Knock my liberal arts education all you want, but I believe I’m better equipped for the real world than my friends who went to ITT or any other technical college. Why? Because I got a well-rounded education. I studied English, sure, but I also studied mathematics, the hard sciences, and the humanities. I graduated with a bigger, bolder perspective than I had as a freshman.

Having a hobby works the same way. When you only have a career and a major interest or two, your world is fairly two-dimensional. If you are like I am, in that you combine your passions and your career, you need a hobby to keep your horizons from becoming too constrained.

2. You Need a Hobby to Keep Yourself Sane

I’m a writer and editor – that’s my job. I’m also a feminist, a book nerd, and a video game enthusiast, because those are my major interests. I combine these aspects of my life so that I can write about feminism, books, and video games. Because I involve them in my work, sometimes the things that bring me joy start to annoy me. I get frustrated with my TBR pile, and my attention span grows too short to play games when I’m under pressure at work. By the end of these cycles, I’m depressed and on the verge of giving up.

Like me, you need a hobby to keep your life from spiraling out of control when the going gets tough. When I need to exercise my hobby skills, I reach for a pen and a sketchbook. I used to draw a lot before I started college, and sketching for short sprints has a way of calming me down. If that doesn’t work, I fill out a page in my slambook or take a few German or Korean lessons online.

3. You Need a Hobby for Inspiration

A hobby doesn’t have to be something in which you invest significant amounts of time; in fact, sometimes it’s better if it isn’t. You see, we’re all looking for something that inspires us. But if you keep drawing from the same well – so to speak – you’ll soon find it all dried up. We have to let our inspiration sources recharge and replenish if we want to get any real, regular use out of them. When you’ve pumped all your career and major interest wells dry, you need a hobby to inspire you while they refill.

One of the best things about hobbies is that they inspire you when you least expect. Having a hobby takes you to new places, where you would never have gone before you expanded your horizons and began dabbling in the new.

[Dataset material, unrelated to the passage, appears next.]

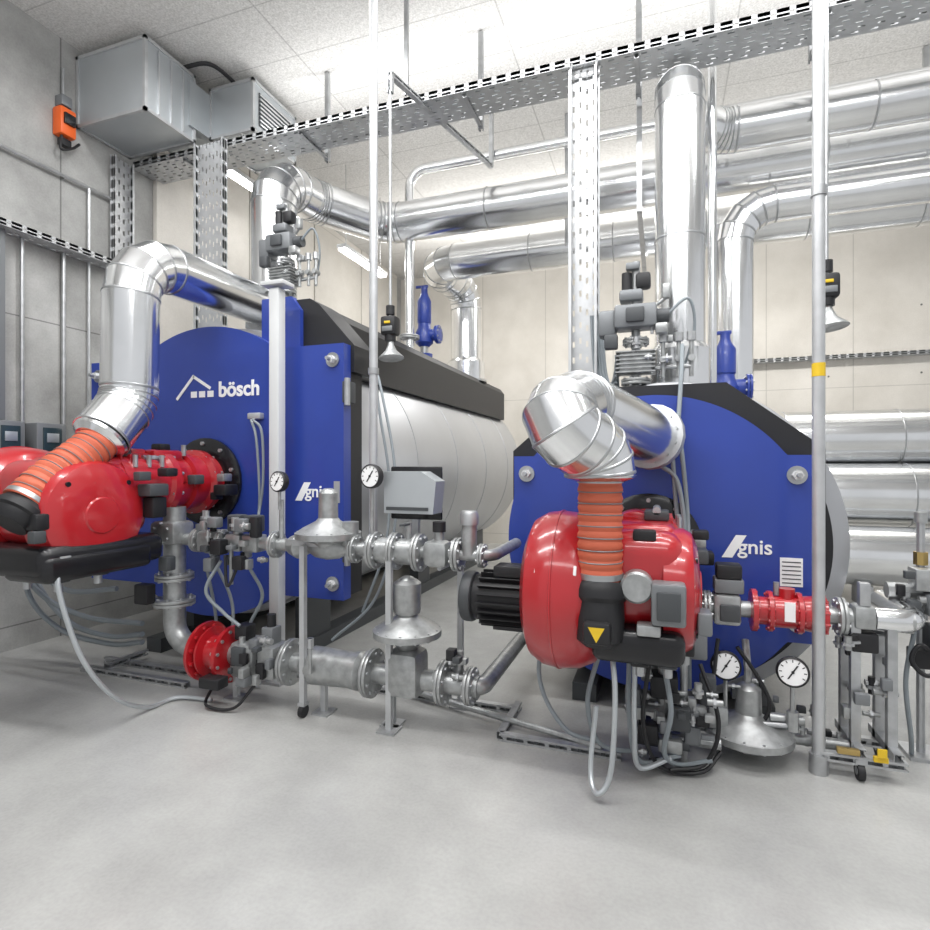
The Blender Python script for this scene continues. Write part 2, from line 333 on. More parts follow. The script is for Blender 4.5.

4. You Need a Hobby to Keep Your Life Fun

When your major interests become too closely intertwined with your career, you need a hobby to bring joy back into your life. As we’ve already covered, the lack of diversity in your life has sucked the fun out of your existence and dried up the wells of your inspiration. There’s only one way to recover.

You need a hobby, and there’s nothing holding you back. So get out there: take a class, find something interesting at your local craft store, or try a small at-home DIY project. If the first hobby you pick doesn’t suit you, pick another! There’s no limit to what you can do, and, trust me, you’ll see it’s worth the effort of a few missed tries when you find the hobby that works for you.